Warren Buffett Credits His Father for His Early Edge

Warren Buffett, chairman of Berkshire Hathaway, has opened up about the origins of his investing career, crediting a stroke of luck rather than personal genius. In a recent interview, the 95-year-old investor explained that being born to a stockbroker father gave him access to the financial world most children never get. He noted that if his father had worked a different trade, his path could have looked entirely different.

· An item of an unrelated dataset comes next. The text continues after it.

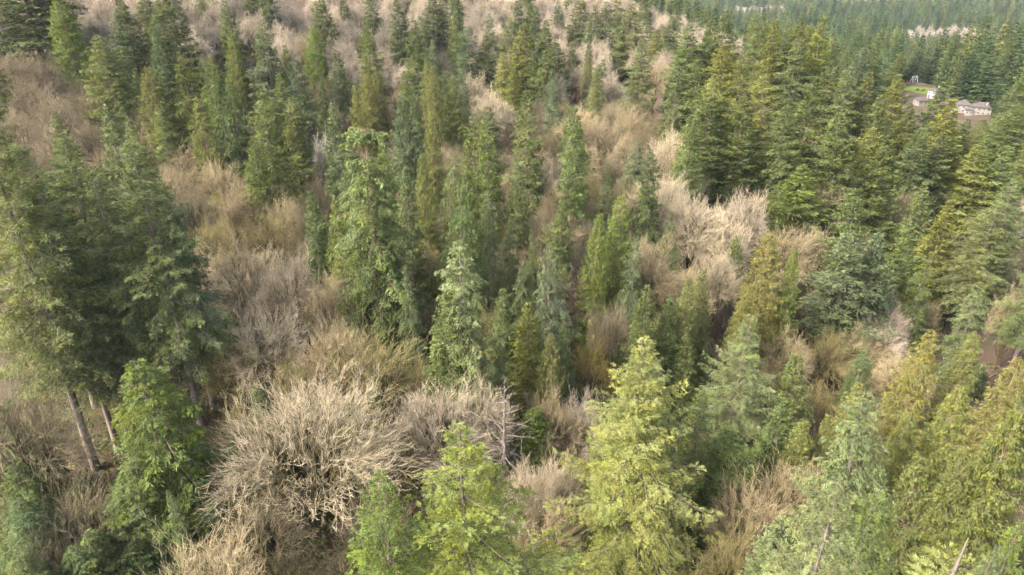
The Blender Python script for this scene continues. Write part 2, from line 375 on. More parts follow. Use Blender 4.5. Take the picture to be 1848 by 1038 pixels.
    return dict(trunk=trunk, crown=crown, H=float(np.percentile(v[:, 2], 99.8)), R=float(np.percentile(np.hypot(v[:, 0], v[:, 1]), 97)))

# ------------------------------------------------------------------ tree kinds (each a few variants; copies share mesh data)
KIND = {}
FAR = dict(nl=4, leaf=(0.50, 0.20), dens=6.2, bl=0.66, hang=0.8)
KIND['F'] = [conifer('fir', 11+i, 34, 6.6, cb=(0.16, 0.24, 0.12, 0.30, 0.18, 0.34, 0.1, 0.2)[i], nb=(230, 200, 250, 210, 180, 220, 240, 170)[i], clump=(0.22, 0.34, 0.18, 0.38, 0.42, 0.28, 0.3, 0.5)[i], top=(48, 42, 52, 44, 36, 48, 34, 40)[i], bot=(-12, -16, -6, -14, -20, -10, -22, -16)[i],
                     sag=(0.22, 0.26, 0.18, 0.24, 0.30, 0.2, 0.34, 0.28)[i], tipup=0.2, pexp=(0.88, 0.80, 0.94, 0.76, 0.72, 0.85, 0.70, 0.8)[i], rand=((0.72, 1.12), (0.6, 1.2), (0.75, 1.1), (0.6, 1.2), (0.5, 1.25), (0.66, 1.15), (0.65, 1.15), (0.45, 1.3))[i], **FAR) for i in range(7)]
KIND['A'] = [conifer('big_fir', 31+i, 37, 8.6, cb=0.14, nb=280, clump=0.36, top=46, bot=-10, sag=0.26, tipup=0.22, dens=10.5, nl=11, leaf=(0.185, 0.058), bl=0.56, hang=0.9, pexp=0.85, rand=(0.6, 1.2)) for i in range(2)]
KIND['N'] = [conifer('tall_fir', 41+i, 40, 8.0, cb=(0.36, 0.31)[i], nb=250, clump=0.28, top=42, bot=-18, sag=0.24, tipup=0.2, dens=8.5, nl=7, leaf=(0.31, 0.105), hang=0.8, pexp=0.80, pend=0.25, dead=14, trunk_r=0.46, bark=M_BARKN, rand=(0.66, 1.14)) for i in range(2)]
KIND['C'] = [conifer('cedar', 51+i, 28, 5.0, cb=0.05, nb=(420, 400, 440)[i], clump=(0.10, 0.16, 0.12)[i], top=38, bot=-28, sag=0.45, tipup=0.40, dens=6.6, nl=5, leaf=(0.36, 0.095), bl=0.46,
                     hang=1.3, hangleaf=1.0, pexp=0.62, pend=0.10, rand=(0.82, 1.08), bark=M_BARKR, bvar=0.08, lop=0.07) for i in range(3)]
KIND['H'] = [conifer('hemlock', 61+i, 22, 4.8, cb=0.05, nb=220, clump=0.24, top=30, bot=-10, sag=0.52, tipup=0.10, dens=10, nl=8, leaf=(0.25, 0.072), bl=0.58, hang=0.9, hangleaf=0.8, pexp=0.75) for i in range(2)]
KIND['S'] = [conifer('mossy_fir', 71+i, 31, 5.4, cb=0.12, nb=200, clump=0.34, top=25, bot=-22, sag=0.35, tipup=0.12, dens=8.5, nl=7, leaf=(0.29, 0.085), bl=0.56, hang=1.1, hangleaf=0.7, rand=(0.55, 1.2), pexp=0.66) for i in range(2)]
KIND['X'] = [conifer('ragged_fir', 81, 40, 7.6, cb=0.14, nb=290, clump=0.34, top=8, bot=-26, sag=0.40, tipup=0.12, dens=9.5, nl=6, leaf=(0.36, 0.125), bl=0.6, hang=1.1, hangleaf=0.8,
                     rand=(0.5, 1.2), pexp=0.62, gap=(-1.45, 0.32, 0.44, 0.60), flat=0.40, bark=M_BARKR, dead=10, trunk_r=0.55)]
KIND['B'] = [conifer('broken_top_fir', 91, 32, 6.6, cb=0.14, nb=220, clump=0.30, top=42, bot=-10, sag=0.26, tipup=0.22, dens=10.5, nl=9, leaf=(0.18, 0.055), bl=0.58, hang=0.6, bare_top=0.085, pexp=0.8, trunk_r=0.5, bark=M_DEAD)]
KIND['W'] = [broadleaf('maple', 101+i, 20, 13, n=((9, 80, 560, 9), (8, 70, 520, 9), (11, 90, 560, 8))[i], hb=(0.2, 0.16, 0.24)[i], up=(0.5, 0.6, 0.45)[i], low=(94, 90, 98)[i], lobes=(0.14, 0.2, 0.17)[i], twig=1.3, tl=1.05) for i in range(3)]
KIND['U'] = [broadleaf('alder', 121+i, 20, 10, n=((9, 80, 520, 9), (8, 70, 500, 9), (10, 90, 540, 9))[i], hb=(0.16, 0.22, 0.14)[i], up=0.75, low=(85, 80, 90)[i], lobes=(0.16, 0.22, 0.18)[i], twig=1.3, tl=1.3) for i in range(3)]
KIND['V'] = [broadleaf('near_maple', 141, 22, 23, n=(15, 150, 900, 9), hb=0.14, up=0.95, low=88, rad=0.34, twig=1.2, tl=1.05, lobes=0.15, rough=0.07)]

LOW = [conifer('low_fir', 201+i, 34, 5.0, cb=0.1, nb=110, clump=0.25, top=48, bot=-12, dens=4.2, nl=2, leaf=(1.15, 0.50), bl=0.62, pexp=0.85, fmat=M_WOODS) for i in range(3)]
LOW.append(conifer('low_cedar', 211, 30, 4.4, cb=0.05, nb=120, top=30, bot=-30, dens=4.2, nl=2, leaf=(1.0, 0.42), bl=0.5, hang=1.0, hangleaf=0.7, pexp=0.66, fmat=M_WOODS))

def plant(kind, variant, name, x, y, H, Rr, rz, colr, label, cat, group=None):
    K = KIND[kind][variant % len(KIND[kind])]
    s = Rr/K['R']; e = empty(name, (x, y, gz(x, y)), rz, (s*(1+0.08*math.sin(rz*7)), s*(1-0.08*math.sin(rz*7)), H/K['H']))
    if kind not in 'XN': e.rotation_euler = (0.035*math.sin(rz*5), 0.035*math.cos(rz*9), rz)
    for part in ('trunk', 'crown'):
        o = bpy.data.objects.new(part, K[part]); col.objects.link(o); o.parent = e; o.color = (*colr, 1)
    return tag(e, label, cat, group)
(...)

A Self-Described Lucky Life

Buffett didn’t shy away from calling himself one of the most fortunate people alive. He estimated he might rank among the ten luckiest individuals out of the planet’s eight billion people, pointing to both his health at 95 and his decades-long career in a field he genuinely loves. He added that investing has proven a far more profitable passion than pursuits like music.

Advice Passed Down Through Generations

Buffett also revisited career advice his father once gave him, rooted in Ralph Waldo Emerson’s essay on self-reliance: choose work that fits your own nature rather than what others expect. Buffett said he pursued investing not for prestige, but because it was something he’d have done even without pay. He passed the same guidance to his own children, who chose careers far from finance, in fields like music and agriculture. Buffett has instead involved them in distributing his wealth.

The reflections come as Buffett recently announced plans to give away nearly all of his Berkshire Hathaway shares, worth roughly $150 billion, within about eight years. He has already donated more than half of his fortune since 2006, continuing a philanthropic effort that now defines the later chapter of his storied career.